What worries me is that no committee of Congress has seriously studied public financing of presidential or senatorial or congressional campaigns. Every time the matter has come up it's been brought up as a floor amendment—usually on the Senate side—without committee hearings on the subject.

To this day, there has never been a thorough investigation of how to do it or how it would work.

What concerns me is that once you start down the road of public financing on a major scale, I don't think you'll ever be able to go back. We ought to look thoroughly at the alternatives and where we might end up. It's a serious matter that deserves more than just a few Senators or a few House members putting together a bill and shooting it directly to floor.

Public financing may be desirable. It may be an answer. But I just don't believe it has been given serious-enough consideration.

Q  It is constitutional to use taxpayers' money to finance campaigns for candidates they may not favor?

A  I'm sure questions will be raised about it in the courts. There are very able lawyers who will take the position that it is unconstitutional, at least as far as minority-party candidates are concerned.

Q  Mr. Vice President, do you think the executive branch of the Government—the Presidency—has acquired or asserted too much authority over the years? Should Congress reassert or expand its authority, as against the White House?

A  Unquestionably, there has been a transition of power from the Congress to the executive. I think most of it took place during World War II and subsequent periods of military conflict.

There has also been some authority given up by Congress, even in peacetime. In many instances, I would say the Congress has done this willingly. But, to some extent, Congress may have been bludgeoned into it.
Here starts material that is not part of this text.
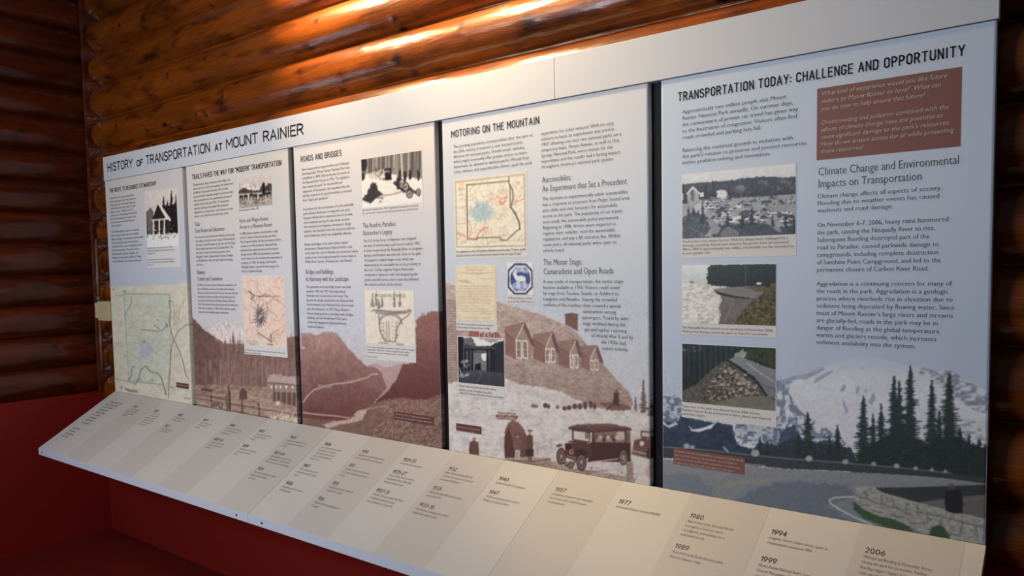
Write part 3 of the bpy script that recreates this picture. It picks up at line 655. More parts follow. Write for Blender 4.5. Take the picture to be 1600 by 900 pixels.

I hear these cries that Congress is not going to give up any more power to the President and is going to retrieve some that it has already given up.

Yet, in this legislation to deal with the energy emergency, Congress is giving up potentially more authority than it has given up in almost any other area.

Q  Is this bad?

A  It may be necessary. I'm not saying it isn't. All I'm saying is that I wish Congress would stop protesting about loss of power one day and then giving up more power the next day, figuratively speaking.

Q  Do you expect to see a reversal of this flow of power—back toward Congress and away from the executive?

A  Not in any major way.

Q  How serious do you think this energy situation is? And how long do you think the emergency will last?

A  I've listened to a lot of experts, and the experts say we've got a crisis right now, and it's not going to get materially better for another 12 months—and it's going to continue to be a real problem all through the 1970s.

Of course, if there should be a settlement in the Middle East and the oil embargo by Arab nations is lifted, that would help significantly.

But experts seem to agree there would have been a fuel-oil and gasoline shortage even if there hadn't been the embargo—not because of a lack of crude oil, but because of a lack of refinery capability. The refinery shortage can be remedied, as I understand it, in maybe a year or 18 months. But if you don't remedy the crude-oil situation, more refinery capacity won't help.

Q  What solutions do you suggest?

A  Congress ought to move on deregulation of natural gas at the wellhead. You should talk to people from Louisiana or Texas. I was with several Congressmen from those areas recently, and it's amazing to hear the stories they tell about gas wells that have been capped and will not be uncapped, because the owners will not sell the gas at the price the Federal Power Commission fixes. They're just going to keep that gas in the ground.